I have a food database and I'm trying to implement a simple search that would put first items that are "raw" or "least processed".
For example, when I'm searching for "carrot", I really don't want to have to sort through all the processed food (carrot cake, etc), fast food (Wendy's carrot big mac, etc). I want the first items to be "carrots, raw", "carrot, boiled", "carrot frozen", "carrot, canned", etc.
Is there a way to do that in MYSQL so that I sort my items by "presence of keyword" first (let's say : "raw", "fresh", "boiled", "frozen"...) and then all other occurrences after?
Note :
Thanks a lot!
Joel
This might work for you:
SELECT * FROM foods
WHERE foods.title LIKE '%carrot%'
ORDER BY foods.title LIKE '%raw%' DESC, foods.title
The reason it's DESC
is because that will return 0 or 1, and you want the results that returned 1 to be sorted first.

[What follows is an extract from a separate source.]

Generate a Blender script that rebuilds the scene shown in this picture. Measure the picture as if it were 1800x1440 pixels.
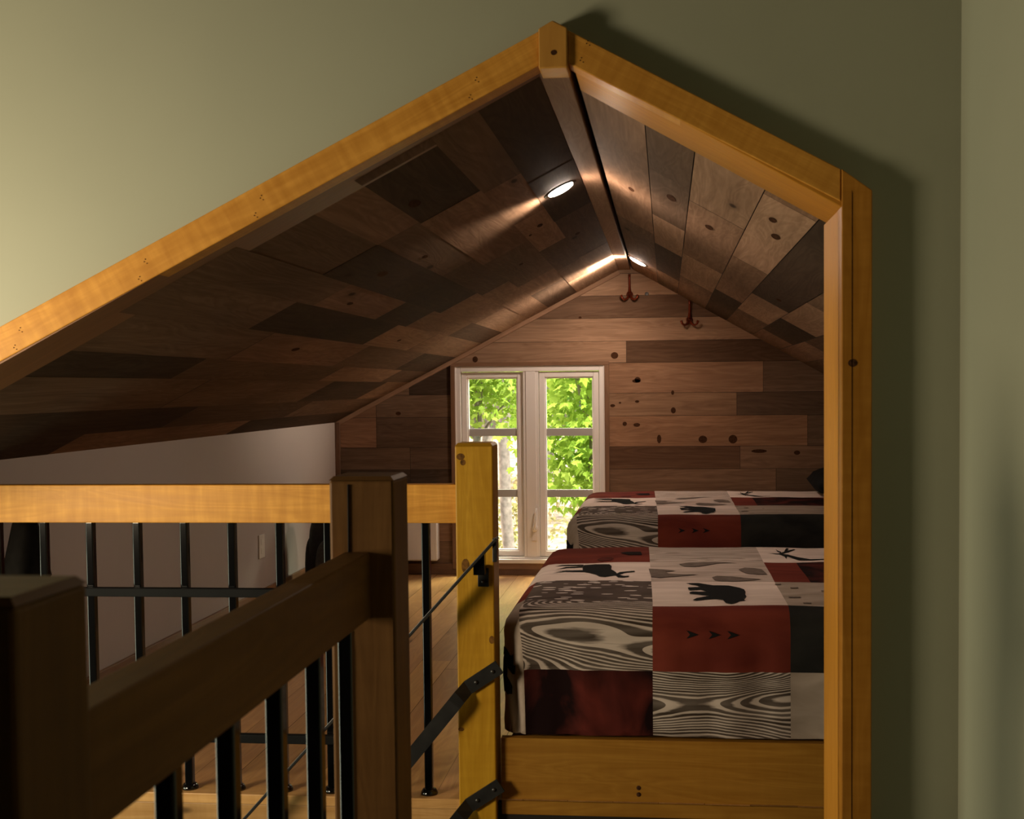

Why not have and additional field called "processed" that stores a 1 if the food is processed. then just sort by processed and name.
A natural word search returns records in order according to relevancy, so if you added a FULLTEXT index to the foods.title column, you could simply perform a search like this:
SELECT *
FROM foods
WHERE MATCH (title) AGAINST ('carrot raw fresh frozen canned')
AND title LIKE 'carrot%'
The additional LIKE criteria filters out results that don't have the word carrot at the beginning like 'fish, canned'.
FULLTEXT indexes can only be used with MyISAM tables currently, though soon (v5.6+) you can use them with InnoDB also.